In the wake of several highly publicized rapes on college campuses and accusations that schools are not doing enough to police sexual crimes committed by students, the White House asked colleges and universities to take urgent action to address sexual assault. The White House issued recommended sexual assualt guidelines for schools in the first report released by the White House Task Force to Protect Students from Sexual Assault, which President Barrack Obama established in January.

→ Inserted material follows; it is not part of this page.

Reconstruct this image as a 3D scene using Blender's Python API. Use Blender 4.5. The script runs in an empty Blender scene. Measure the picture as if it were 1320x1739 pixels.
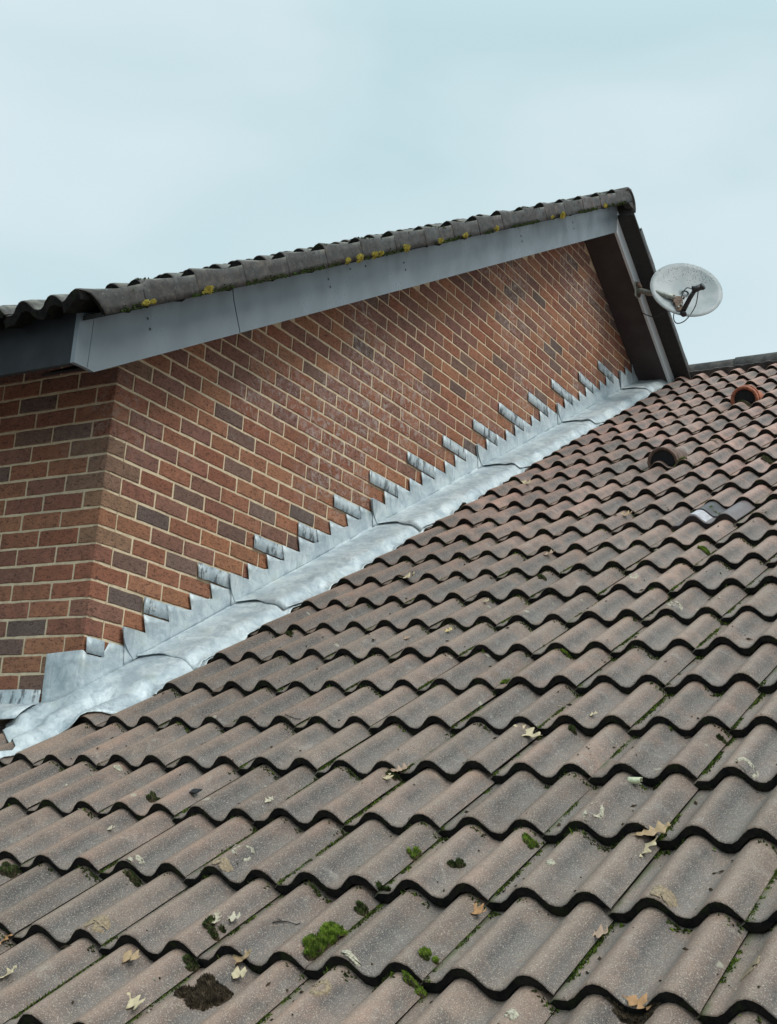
import bpy, bmesh, math, random
import numpy as np
from mathutils import Vector, Matrix, noise

random.seed(7)
SC = bpy.context.scene
COL = SC.collection

# ------------------------------------------------------------------ camera
cam_d = bpy.data.cameras.new("camera")
cam = bpy.data.objects.new("camera", cam_d)
COL.objects.link(cam)
right = Vector((0.48604910, -0.87098890, 0.07165616))
down = Vector((0.25155355, 0.06091113, -0.96592476))
fwd = Vector((0.83694509, 0.48751222, 0.24870616))
M3 = Matrix((right, -down, -fwd)).transposed()
cam.matrix_world = Matrix.Translation((-4.18819, -3.77824, -1.95246)) @ M3.to_4x4()
cam_d.sensor_fit = 'VERTICAL'
cam_d.sensor_height = 36.0
cam_d.lens = 49.618
cam_d.clip_start = 0.05
cam_d.clip_end = 2000
SC.camera = cam

# ------------------------------------------------------------------ sky + sun
SUN_EL, SUN_AZ = math.radians(50), math.radians(256)      # azimuth measured from +x towards +y
world = bpy.data.worlds.new("World")
SC.world = world
world.use_nodes = True
wn, wl = world.node_tree.nodes, world.node_tree.links
wn.clear()
w_out = wn.new("ShaderNodeOutputWorld")
sky = wn.new("ShaderNodeTexSky")
sky.sky_type = 'NISHITA'
sky.sun_disc = False
sky.sun_elevation = SUN_EL
sky.sun_rotation = math.radians(90) - SUN_AZ
bg_sky = wn.new("ShaderNodeBackground")
bg_sky.inputs[1].default_value = 0.10
wl.new(sky.outputs[0], bg_sky.inputs[0])
tc = wn.new("ShaderNodeTexCoord")
mp = wn.new("ShaderNodeMapping")
mp.inputs['Scale'].default_value = (1.0, 1.0, 2.2)
wl.new(tc.outputs['Generated'], mp.inputs[0])
nz = wn.new("ShaderNodeTexNoise")
nz.inputs['Scale'].default_value = 3.6
nz.inputs['Detail'].default_value = 3.5
nz.inputs['Roughness'].default_value = 0.42
nz.inputs['Distortion'].default_value = 0.35
wl.new(mp.outputs[0], nz.inputs['Vector'])
cr = wn.new("ShaderNodeValToRGB")
cr.color_ramp.elements[0].position = 0.36
cr.color_ramp.elements[0].color = (0.545, 0.720, 0.765, 1)
cr.color_ramp.elements[1].position = 0.66
cr.color_ramp.elements[1].color = (0.690, 0.815, 0.862, 1)
wl.new(nz.outputs['Fac'], cr.inputs[0])
bg_cl = wn.new("ShaderNodeBackground")
wl.new(cr.outputs[0], bg_cl.inputs[0])
# an overcast sky is brighter overhead than near the horizon
sep = wn.new("ShaderNodeSeparateXYZ")
wl.new(tc.outputs['Generated'], sep.inputs[0])
mr = wn.new("ShaderNodeMapRange")
mr.inputs['From Min'].default_value = 0.55
mr.inputs['From Max'].default_value = 1.0
mr.inputs['To Min'].default_value = 0.97
mr.inputs['To Max'].default_value = 2.0
wl.new(sep.outputs['Z'], mr.inputs['Value'])
wl.new(mr.outputs[0], bg_cl.inputs[1])
mx = wn.new("ShaderNodeMixShader")
mx.inputs[0].default_value = 0.93
wl.new(bg_sky.outputs[0], mx.inputs[1])
wl.new(bg_cl.outputs[0], mx.inputs[2])
wl.new(mx.outputs[0], w_out.inputs['Surface'])

sun_d = bpy.data.lights.new("sun", 'SUN')
sun_d.energy = 1.5
sun_d.angle = math.radians(24)
sun_d.color = (1.0, 0.95, 0.88)
sun = bpy.data.objects.new("sun", sun_d)
COL.objects.link(sun)
sdir = Vector((math.cos(SUN_EL) * math.cos(SUN_AZ), math.cos(SUN_EL) * math.sin(SUN_AZ), math.sin(SUN_EL)))
sun.rotation_euler = sdir.to_track_quat('Z', 'Y').to_euler()

SC.view_settings.view_transform = 'Standard'
SC.view_settings.look = 'None'
SC.view_settings.exposure = 0.12
SC.view_settings.gamma = 1.0
SC.view_settings.use_curve_mapping = False

# ------------------------------------------------------------------ helpers
def tag(o, label=None, cat=None, group=None, kind=None):
    if label: o['label'] = label
    if cat: o['category'] = cat
    if group: o['group'] = group
    if kind: o['kind'] = kind
    return o

def empty(name, loc=(0, 0, 0)):
    o = bpy.data.objects.new(name, None)
    o.empty_display_size = 0.05
    o.location = loc
    COL.objects.link(o)
    return o

def link(name, me, parent=None, loc=None, mat=None):
    o = bpy.data.objects.new(name, me)
    COL.objects.link(o)
    if parent is not None: o.parent = parent
    if loc is not None: o.location = loc
    if mat is not None and not me.materials: me.materials.append(mat)
    return o

def mesh_from(name, verts, faces, mat=None, smooth=False):
    me = bpy.data.meshes.new(name)
    me.from_pydata([tuple(v) for v in verts], [], faces)
    if mat is not None: me.materials.append(mat)
    if smooth:
        me.polygons.foreach_set('use_smooth', [True] * len(me.polygons))
    me.update()
    return me

def fix_normals(me):
    bm = bmesh.new(); bm.from_mesh(me)
    bmesh.ops.recalc_face_normals(bm, faces=bm.faces)
    bm.to_mesh(me); bm.free()

class MB:
    """collects vertices and faces of ONE mesh"""
    def __init__(self): self.v, self.f = [], []
    def add(self, vs, fs):
        b = len(self.v); self.v += [tuple(x) for x in vs]; self.f += [tuple(i + b for i in f) for f in fs]
    def prism(self, poly, ext):
        """poly: planar 3d loop, ext: extrusion vector"""
        n = len(poly); e = Vector(ext)
        vs = [Vector(p) for p in poly] + [Vector(p) + e for p in poly]
        fs = [tuple(range(n))[::-1], tuple(range(n, 2 * n))] + [(i, (i + 1) % n, n + (i + 1) % n, n + i) for i in range(n)]
        self.add(vs, fs)
    def tube(self, pts, r, seg=8, r2=None):
        pts = [Vector(p) for p in pts]; n = len(pts); vs, fs = [], []
        up = Vector((0.13, 0.21, 0.97))
        for i, p in enumerate(pts):
            t = (pts[min(i + 1, n - 1)] - pts[max(i - 1, 0)]).normalized()
            a = t.cross(up)
            if a.length < 1e-3: a = t.cross(Vector((1, 0, 0)))
            a.normalize(); b = t.cross(a)
            rr = r if r2 is None else r + (r2 - r) * i / (n - 1)
            for k in range(seg):
                th = 2 * math.pi * k / seg
                vs.append(p + (a * math.cos(th) + b * math.sin(th)) * rr)
        for i in range(n - 1):
            for k in range(seg):
                k2 = (k + 1) % seg
                fs.append((i * seg + k, i * seg + k2, (i + 1) * seg + k2, (i + 1) * seg + k))
        fs.append(tuple(range(seg))); fs.append(tuple(range((n - 1) * seg, n * seg)))
        self.add(vs, fs)
    def build(self, name, mat, parent=None, smooth=False, normals=True):
        me = mesh_from(name, self.v, self.f, mat, smooth)
        if normals: fix_normals(me)
        return link(name, me, parent)

def sm(a, b, x):
    t = min(1, max(0, (x - a) / (b - a))); return t * t * (3 - 2 * t)

def fbm(x, y, z=0.0, o=3):
    v, a = 0.0, 0.5
    for _ in range(o):
        v += a * noise.noise(Vector((x, y, z))); x *= 2.1; y *= 2.1; z *= 2.1; a *= 0.5
    return v

# ------------------------------------------------------------------ materials
class NT:
    def __init__(self, name):
        self.m = bpy.data.materials.new(name); self.m.use_nodes = True
        self.t = self.m.node_tree; self.n = self.t.nodes; self.l = self.t.links
        self.n.clear()
        self.out = self.n.new("ShaderNodeOutputMaterial")
        self.b = self.n.new("ShaderNodeBsdfPrincipled")
        self.l.new(self.b.outputs[0], self.out.inputs[0])
        g = self.n.new("ShaderNodeNewGeometry"); self.pos = g.outputs['Position']; self.geo = g
    def set(self, **k):
        for a, v in k.items(): self.b.inputs[a.replace('_', ' ')].default_value = v
    def plug(self, s, dst):
        if isinstance(s, (int, float)): dst.default_value = s
        elif isinstance(s, (tuple, list)): dst.default_value = tuple(s) + ((1,) if len(s) == 3 and dst.type == 'RGBA' else ())
        else: self.l.new(s, dst)
    def noise(self, scale, detail=3, rough=0.55, vec=None, stretch=None, dist=0.0, w=None):
        v = vec if vec is not None else self.pos
        if stretch:
            m = self.n.new("ShaderNodeMapping"); m.inputs['Scale'].default_value = stretch
            self.l.new(v, m.inputs[0]); v = m.outputs[0]
        t = self.n.new("ShaderNodeTexNoise")
        if w is not None:
            t.noise_dimensions = '4D'; self.plug(w, t.inputs['W'])
        self.l.new(v, t.inputs['Vector'])
        t.inputs['Scale'].default_value = scale; t.inputs['Detail'].default_value = detail
        t.inputs['Roughness'].default_value = rough; t.inputs['Distortion'].default_value = dist
        return t.outputs['Fac']
    def voro(self, scale, vec=None, feat='F1', out='Distance'):
        t = self.n.new("ShaderNodeTexVoronoi"); t.feature = feat
        self.l.new(vec if vec is not None else self.pos, t.inputs['Vector']); t.inputs['Scale'].default_value = scale
        return t.outputs[out]
    def ramp(self, x, a, b, lo=0.0, hi=1.0):
        m = self.n.new("ShaderNodeMapRange"); m.interpolation_type = 'SMOOTHSTEP'
        self.plug(x, m.inputs['Value']); m.inputs['From Min'].default_value = a; m.inputs['From Max'].default_value = b
        m.inputs['To Min'].default_value = lo; m.inputs['To Max'].default_value = hi
        return m.outputs[0]
    def math(self, op, a, b=0.0, clamp=False):
        m = self.n.new("ShaderNodeMath"); m.operation = op; m.use_clamp = clamp
        self.plug(a, m.inputs[0]); self.plug(b, m.inputs[1]); return m.outputs[0]
    def mix(self, f, a, b, blend='MIX'):
        m = self.n.new("ShaderNodeMix"); m.data_type = 'RGBA'; m.blend_type = blend
        self.plug(f, m.inputs[0]); self.plug(a, m.inputs[6]); self.plug(b, m.inputs[7]); return m.outputs[2]
    def bump(self, h, strength, dist, prev=None):
        m = self.n.new("ShaderNodeBump"); m.inputs['Strength'].default_value = strength; m.inputs['Distance'].default_value = dist
        self.l.new(h, m.inputs['Height'])
        if prev is not None: self.l.new(prev, m.inputs['Normal'])
        return m.outputs[0]
    def rnd(self):
        return self.n.new("ShaderNodeObjectInfo").outputs['Random']
    def objcol(self):
        return self.n.new("ShaderNodeObjectInfo").outputs['Color']
    def attr(self, name, out='Color'):
        a = self.n.new("ShaderNodeAttribute"); a.attribute_name = name; return a.outputs[out]
    def uv(self):
        u = self.n.new("ShaderNodeUVMap"); u.uv_map = "UVMap"
        s = self.n.new("ShaderNodeSeparateXYZ"); self.l.new(u.outputs[0], s.inputs[0]); return s.outputs[0], s.outputs[1]
    def sepx(self, v=None):
        s = self.n.new("ShaderNodeSeparateXYZ"); self.l.new(v if v is not None else self.pos, s.inputs[0]); return s.outputs
    def col(self, c): self.plug(c, self.b.inputs['Base Color'])
    def rough(self, r): self.plug(r, self.b.inputs['Roughness'])
    def nrm(self, n): self.l.new(n, self.b.inputs['Normal'])

def simple(name, c, rough=0.6, metal=0.0, var=0.15, scale=30, bump=0.0, bscale=200, spec=0.5):
    t = NT(name)
    n = t.noise(scale, 4)
    lo = tuple(x * (1 - var) for x in c); hi = tuple(min(1, x * (1 + var)) for x in c)
    t.col(t.mix(t.ramp(n, 0.3, 0.7), lo, hi))
    t.set(Roughness=rough, Metallic=metal); t.b.inputs['Specular IOR Level'].default_value = spec
    if bump: t.nrm(t.bump(t.noise(bscale, 3), bump, 0.002))
    return t.m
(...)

The Task Force report recommends that colleges and universities: (1) conduct systematic surveys to gauge the prevalence of sexual assault on campus as well as students’ attitudes about and awareness of the issue; (2) promote “bystander intervention,” by encouraging and training male students to step in to help prevent assaults; and (3) implement reporting and confidentiality protocols, enact effective sexual misconduct policies, provide trained victim advocates, and improve the investigation and disciplinary processes. Finally, the Task Force calls on the federal government to make its enforcement efforts more transparent and to provide students and schools with more resources to help bring an end to sexual violence on campuses.
US Senator Kirsten Gillibrand of New York said that mandatory campus sexual assault surveys were “consistently the No. 1 request of student survivors and advocates.” The report states that the Task Force “will explore legislative or administrative options to require schools to conduct a survey in 2016.”
Compiled from: Steinhauer, Jennifer, White House to Press Colleges to Do More to Combat Rape, The New York Times (April 28, 2014); Not Alone: The First Report of the White House Task Force to Protect Students From Sexual Assault (April 2014).